In 1991 we couldn't have imagined where we are today in Russia. The statue of secret police founder Felix Dzerzhinsky was removed from Lubyanka Square in August 1991 when the Communist rule collapsed. Dzerzhinsky's name is synonymous with the KGB and the mass murders of the Soviet regime. His statue in central Moscow was pulled down by a jubilant crowd. There are amazing photos of ordinary citizens taking photos of each other with their feet on Dzerzhinsky's bronze head. If you had suggested in 1991 that a KGB lieutenant-colonel would soon be the president we would have laughed in your face. And yet on November 8, 2005, a bust of Dzerzhinsky was put back up in a public courtyard in front of the KGB headquarters, against the protests of human rights activists. It is not as large or as prominently placed as the original, which makes it the perfect symbol of Putin's low-profile police state.

Putin has learned that if things are done in small steps, the West will say little and do nothing. This is the way it is being done, in steady increments. Last summer Putin signed a new law on extremism that gives the government total impunity to crush political dissent. Extremism is now whatever they say it is. He signed this law right before sitting down at the table with the leaders of the G-7, and they accepted him without question.

In April I spent four hours in a KGB interrogation room thanks to this law, although now they call it the FSB. I am being investigated for possible extremism because of a radio interview in which I called on people to attend a peaceful march. There were two portraits at the FSB offices where I was questioned of Vladimir Putin and Felix Dzerzhinsky. After our April 14th March of Dissent this year in Moscow, parliament quickly updated the extremism law. Any statement critical of a government official, as determined by a prosecutor, not even a court, can lead to criminal charges and up to 15 years in prison. It is classic Orwellian language. Opposition equals extremism. We have not yet arrived in the dark ages, but the next station on this train is Minsk and our speed is increasing. They call Belarus's Lukashenko the last dictator of Europe, but the current application of Russian law is creating a similar atmosphere.

Even in the capital cities they have responded to our peaceful marches with violence and an overwhelming security presence designed to intimidate anyone thinking of voicing opposition. In the words of Blaise Pascal, who was born on this very day, June 19, in 1623, "Not being able to fortify justice, they have justified force." And since we are in Canada, saying this quote in its original tongue is mandatory! Ne pouvant fortifier la justice, on a justifié la force.

And yet I constantly hear about Vladimir Putin's popularity in the western media. To understand this you first have to stop making comparisons about opinion polls between Russia and other countries. In a country with no free media, polls cannot be reliable. The current propaganda war is much more sophisticated than that of the old Soviet days. Instead of one state news source we get the illusion of choice, the illusion of freedom. But every television station and every major media outlet is under the direct control of the Kremlin or Putin's closest cronies. If the White House had total media control and a pervasive security force, I'm sure Bush and Cheney would also enjoy 70-per-cent approval ratings!

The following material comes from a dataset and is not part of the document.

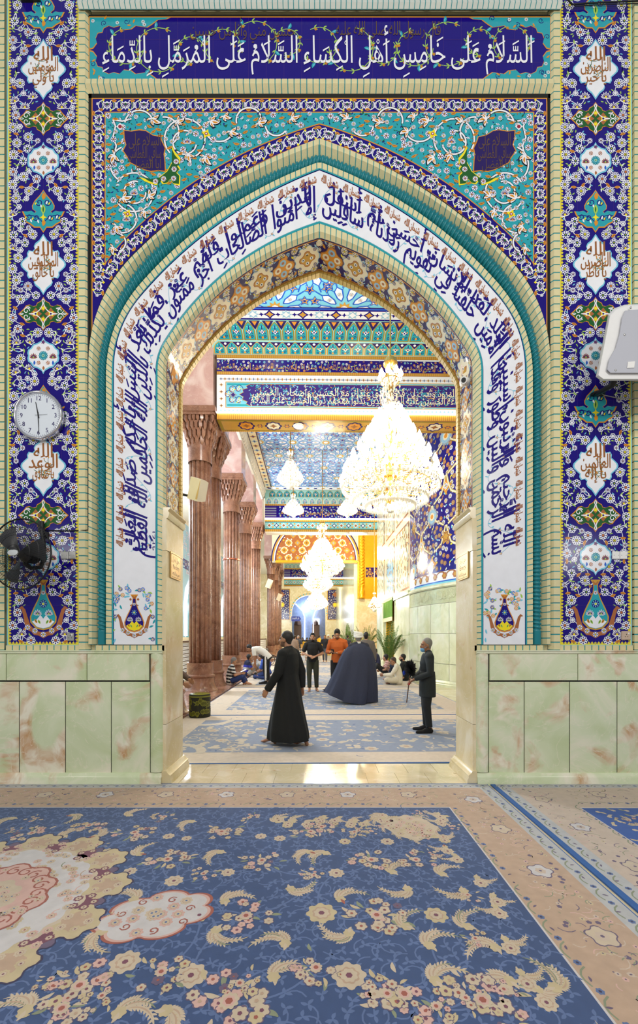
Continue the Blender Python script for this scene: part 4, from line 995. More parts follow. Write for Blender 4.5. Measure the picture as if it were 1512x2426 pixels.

In Putin's Russia, journalists and dissenters are fired, intimidated, harassed, and sometimes much worse. The names of Anna Politkovskaya and Alexander Litvinenko are now well known around the world. Two of Putin's harshest critics, viciously murdered just weeks apart. For some reason it is always the journalists disliked by the authorities who die in Russia. Over a dozen have been assassinated since the start of 2006. There is little to be gained from speculating about who exactly ordered these murders. The system that encouraged the crimes, the logic that made them politically expedient for some of those in power, is the true face of Mr. Putin's Russia. I do not know the names of the people who killed Politkovskaya and Litvinenko. But I do know the address of those who gave the orders. In a country where one man and his gang have total control, where can they be but in the Kremlin?

When you ask questions about the economy, crime, health care, or how Russians feel about the future of the country, you get a very different picture. This also illustrates the fallacy of using macro-economic metrics like GDP to evaluate the health of a nation. Only a small minority of Russians are enjoying the benefits of the energy boom while the rest watch their standard of living decline. Yesterday I saw on the CBC that for the second year in a row, Moscow was named the most expensive city in the world for foreigners. (Toronto is 82nd.) The other cities in the top five are London, Seoul, Tokyo, and Hong Kong. All cities from nations with two or three times the Russian per-capita GDP, which is wildly inflated by the high energy prices. Such inequality inevitably leads to ruin.

Russia today is a police state masquerading as a democracy, a mask worn for the international community. Putin needs the help of the free world to maintain this illusion. In Putin's Russia today, we have no civil society, no human rights, no rule of law. And yet two weeks ago the leaders of the free world sat down in Germany and treated Vladimir Putin as an equal. That's what they have been doing for the past seven years, causing great damage to the cause of real Russian democracy. The state-controlled media is quick to ask, "If Putin is accepted among the G7, why is the opposition criticizing his democratic record?"

We do not ask for help. We ask that the leaders of the free world stop providing Putin with democratic credentials. We ask for an end to the hypocrisy and for the rebirth of real leadership. Do not tell us that democracy is worth fighting for only in Iraq or Afghanistan.

The fight we have ahead of us is not an easy one. In the spirit of Reagan and Thatcher, we are sending out a moral challenge to Putin and to the world. We say that human life is worth fighting for. Democracy is worth fighting for. We say these rights are just as important to defend in Russia as anywhere else in the world.

The instruments the western world has relied on for decades are useless in these new battles. Twenty years age, on June 12, 1987, Ronald Reagan said his immortal, "Mr. Gorbachev, tear down this wall," in Berlin. We must demand new institutions and new strategies to protect our lives and our liberties. This cannot be done by rebuilding higher walls and raising barriers. What must be higher are our moral standards. What must be raised are our voices. Thank you.

The appreciation of the meeting was expressed by Doug Morris, President, Humidity Solutions and Morris Glass, and Director, The Empire Club of Canada.